Stop giving your value away
Distributors must learn what drives cost in order to avoid giving away the store.
by Richard Vurva
Many distributors cause themselves undue hardship when they design compensation systems that pay off of top-line revenues or gross margin dollars. Why? Because behaviors and incentive plans arent always in sync with the cost nature of their firms, according to Scott Benfield, a Chicago-based consultant.
A common method to reward distributor salespeople is to give greater pay for greater gross margin, rather than rewarding increased top-line sales. Benfield believes paying on margin dollars is only a marginally better incentive.
Consider the marketing variables available to a distributor, he says. Theres the product itself, the channels of distribution, price, sales promotion and service. Few of these variables are controlled by sales. Yet many distributors have open pricing systems in which salespeople have considerable leeway to reduce price.
In order to get the sale, salespeople often reduce price and hope to ramp up volume.
In mature commodity markets, price reductions can build quick volume but cause havoc on profits, Benfield says. Total gross margin dollars go up, but so does volume. As volume increases, activity costs influenced by volume also rise and are translated into increased operating costs.
In other words, a reduced price drives more dollars to the bottom line but not at a rate that outpaces expenses.
When volume rises, costs do too
An essential part of understanding the effect of pricing on profits is understanding the behaviors of cost. Many distributors dont understand the nature of their cost structures and what drives cost. Wholesale distribution is a step variable or a variable cost business. Costs rise, more or less, directly with volume.

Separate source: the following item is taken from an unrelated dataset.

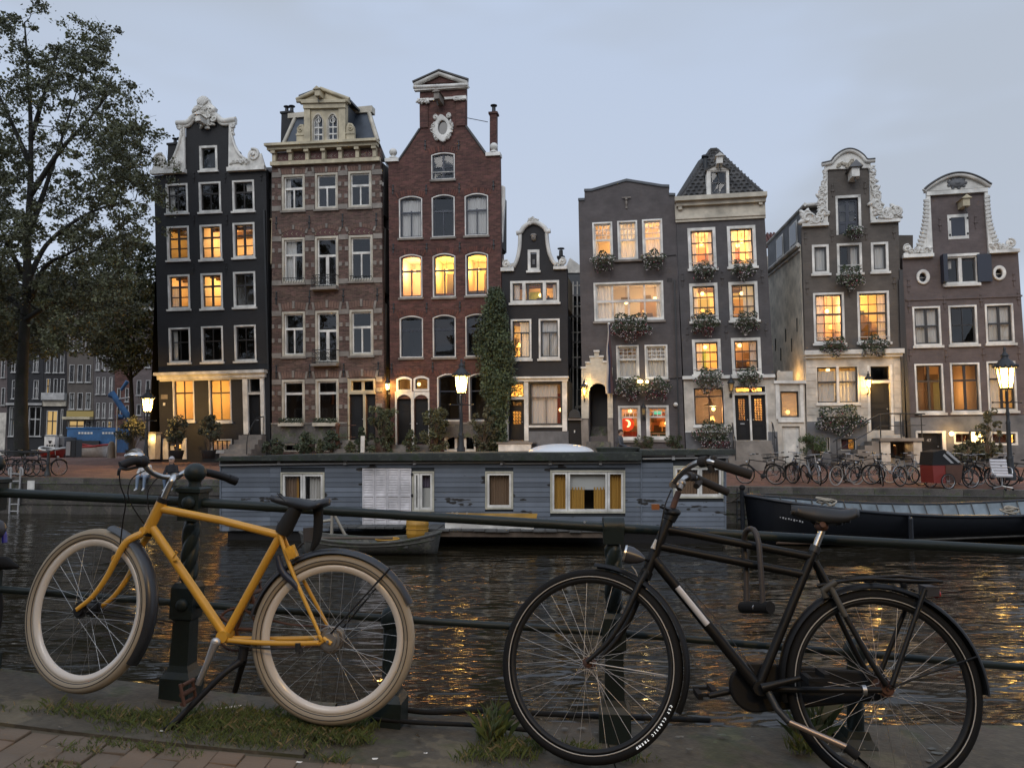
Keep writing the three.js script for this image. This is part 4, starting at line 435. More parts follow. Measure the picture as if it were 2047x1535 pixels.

Distributors often discover that when volume increases, pre-tax dollars decrease because price-induced volume increases drive expenses to rise faster than sales. Three publicly traded distributors that belong to I.D.A. recently released earnings reports that showed sales increases between 3 percent and 40 percent, yet net income was down 11 percent to 93 percent.
Part of the problem in a variable cost business is that large sales gains are followed by larger expense increases, Benfield says.
It takes additional trucks, new services, overtime, bricks and mortar and above average inventory to support new customers. These expenses move at a faster rate than revenues and the result is substantially lower income.
Most distributors hope costs will level out over time and net income will return to previous levels.
My experience, however, is that net income as a percent of sales is often harder to maintain as top-line revenue rises, he says.
One reason is because companies reward price-cutting behavior by paying salespeople on margin dollars and not income, so they take orders at a lower margin percent. A second reason is because as the business grows, it becomes more complex and more difficult to manage costs.
Benfield believes the first problem can be alleviated by rewarding salespeople on gross margin percent and gross margin dollars. Or, better still, distributors should tie compensation to activity-based costing profits.
The other important thing to remember is that as you add services, you probably add costs, he says.
These costs are reflected in operating expenses and influence operating profit, not gross margin profit. Adding services without getting a higher price compromises gross margin and reduces profit.
In essence, the service value is given away to sell product with no guarantee that product sale will follow, Benfield says. The value distributors add is captured in price. If we reduce price or give away services and dont consider the effect of volume on activities and operating expenses, we run the risk of donating our value-added.